Ebensowenig möchte sein Kollege und Mitstreiter Harald Gmeiner jetzt die weiße Fahne schwenken. Der ATS-Geschäftsführer verspricht, dass sich ab morgen „intensiv mit der Sachlage und den Lösungen“ beschäftigt wird. Zumal die Alpenregion Tegernsee-Schliersee zumindest als Verein ja erstmal Bestand hat. „Der wird sich sicher nicht einfach von heute auf morgen auflösen.“
Die Weichen neu zu stellen, bedeutet für Gmeiner aber auch, Konsequenzen zu ziehen – schließlich wollen 16 von 17 Landkreis-Gemeinden die Fusion. „Schliersee hat dem Zusammenschluss eine klare Absage erteilt, damit ist die Sache aus unserer Sicht abgeschlossen. Mit Schliersee wird es also keine Landkreis-Lösung geben.“
Rzehak: „Kein gutes Zeichen“
Landrat Jakob Kreidl wandte sich in einem schriftlichen Statement an die Öffentlichkeit: „Das ist ein äußerst schmerzlicher Rückschritt auf dem langen Weg, den wir bereits gegangen sind“, bedauert Kreidl und meint ferner: „Unter diesen geänderten Bedingungen müssen wir uns neu orientieren und alle möglichen Alternativen ausloten.“
Ein Job, den schon bald Wolfgang Rzehak als neu gewählter Landrat übernehmen muss. Dass die Fusion gescheitert ist, sei „kein gutes Zeichen“, so Rzehak. Möglicherweise hätte der neue Schlierseer Gemeinderat anders entschieden, die Entscheidung müsse man dennoch akzeptieren. Wie dem auch sei – für Rzehak ist klar: „Für Schliersee wird es keine Extrawurst geben.“
Das Gespräch will er aber weiterhin suchen und eine Lösung mit Schliersee im Boot anstreben. „Ob so eine einsame Insel im Tourismusmeer überleben kann, halte ich für fraglich. Gut wäre es jedenfalls weder für Schliersee noch für den Landkreis“, so der designierte Landrat. Um jeden Preis wolle er die Lösung mit Schliersee aber nicht erzwingen – im Zweifelsfall wird der Landkreis einen anderen Weg gehen.
Kritik am Kurs der TTT
Im Rottacher Gemeinderat gehört Anastasia Stadler dem Tourismus-Ausschuss an. Sie hat die Fusion unterstützt, obwohl sie schon immer gewisse Zweifel in sich trug. Die Entscheidung von Schliersee findet sie „mutig“. Dass durch das Veto jetzt die gesamte Fusion hinfällig ist, glaubt sie aber nicht.

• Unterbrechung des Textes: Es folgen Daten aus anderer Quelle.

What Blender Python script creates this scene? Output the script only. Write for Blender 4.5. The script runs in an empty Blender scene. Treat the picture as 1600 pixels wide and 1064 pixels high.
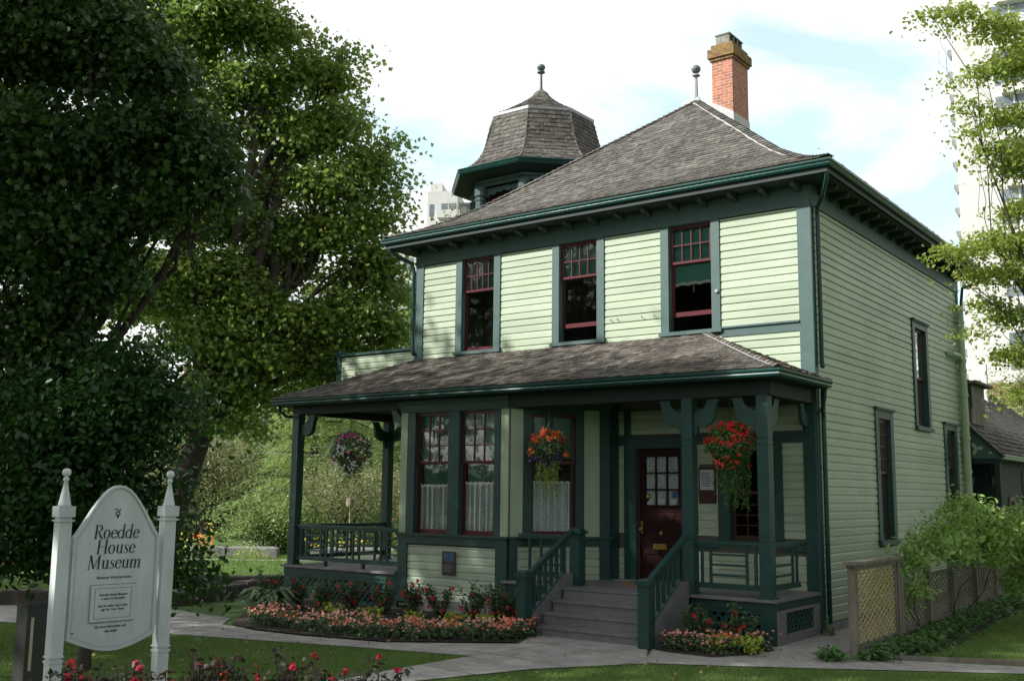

„Die drei Jahre Arbeit waren nicht umsonst. Wir müssen weiter machen und zusehen, dass wir endlich das fehlende Vertrauen aufbauen. Schließlich sind wir alle der Landkreis Miesbach – wir gehören zusammen.“ Besonders wichtig sei es jetzt, dass sich alle wieder auf die Tourismus-Arbeit im Tal konzentrieren.
Da haben wir in den drei Jahren viel versäumt. Und ich möchte auch, dass sich Herr Overs wieder dem Tal zuwendet. Dafür wird er bezahlt.
Andere Gastgeber üben noch deutlicher Kritik an der Rolle des TTT-Chefs. Namentlich will sich zwar keiner äußern, aber die „sinnlose Beschäftigung mit einer Fusion, die eigentlich keiner will“, kommt oft zur Sprache. Für die meisten zählt alleine der Tourismus am Tegernsee. Dabei gebe es noch genügend Baustellen bei der TTT. „Es war fahrlässig, die Verhandlungen zu starten, bevor man die bekannten Probleme nicht beseitigt hat,“ so die klare Meinung eines Wiesseer Vermieters.
Das sieht der Bürgermeister von Bad Wiessee, Peter Höß, ein wenig anders. Und auch die Entscheidung, dass gestern in seiner Gemeinde abgestimmt wurde, bereut er nicht. Ganz im Gegenteil: „Wir haben damit ein ganz deutliches, positives Signal gesendet.“ Höß ist stolz auf den „dynamischen Sitzungsablauf“ seines Gemeinderats und dass trotz einiger Vorbehalte einstimmig für die Tourismus-Fusion votiert wurde.
Wie es nun weitergeht, vermag aber auch er nicht zu sagen. Seine Devise lautet: Erstmal die anstehenden Gespräche abwarten und die Sache in Ruhe analysieren. Ob die beiden Hauptprotagonisten Georg Overs und Harald Gmeiner noch so viel Zeit bekommen, steht dabei auf einem anderen Blatt.